By 2002, more than 20 countries had done so, and this number is expected to continue to grow.
Since
about 50% of global exchanges are usually considered as intercompany
exchanges, it is legitimate that tax authorities expect taxpayers to
document their transfer pricing from both a tax and an economic
perspective.
However, as transfer pricing is a global issue for
multinational enterprises, taxpayers expect in return that tax
authorities deal with that issue in a uniform manner that will prevent
international double taxation.
The ever increasing and diverse
documentation requirements are a result of separate and uncoordinat ed
requirements by tax authorities.
For taxpayers with international
transactions, and in particular multinational enterprises, this leads to
an inappropriate, unnecessary and very costly compliance burden.
It is common for tax authorities to deal with the same issues in different ways.

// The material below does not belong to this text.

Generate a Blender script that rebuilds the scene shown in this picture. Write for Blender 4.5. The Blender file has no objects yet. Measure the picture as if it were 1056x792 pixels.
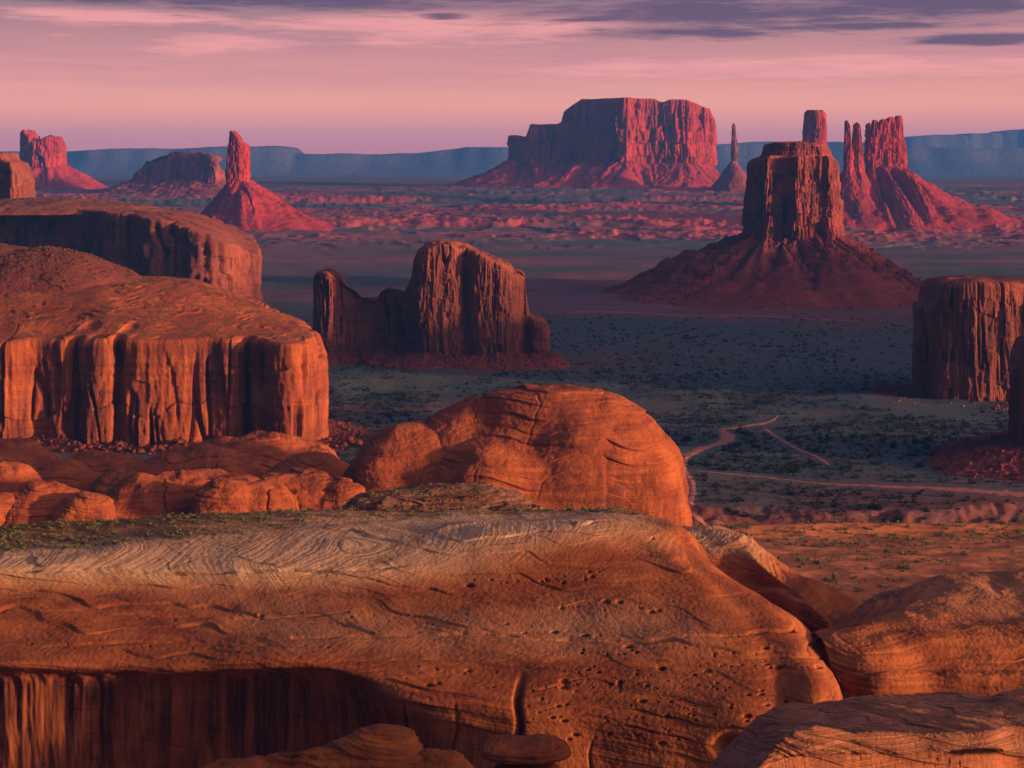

Some frequent, non-exhaustive examples of different local treatment of the same issue are:
- capital risk allocation between manufacturer and distributor;
- entrepreneur (risk-taker) function allocation between intangible owner, manufacturer and distributor;
- separation (or non separation) of the capital function from the trading function in financial and non-financial trading operations;
- allocation of the local market penetration risk and rewards;
- separation (or non separation) of intangible compensation from underlying tangible transactions;
- set off between symmetric transactions;
- use of profit methods and related adjustments; and
- remuneration for the use or transfer of intangible property.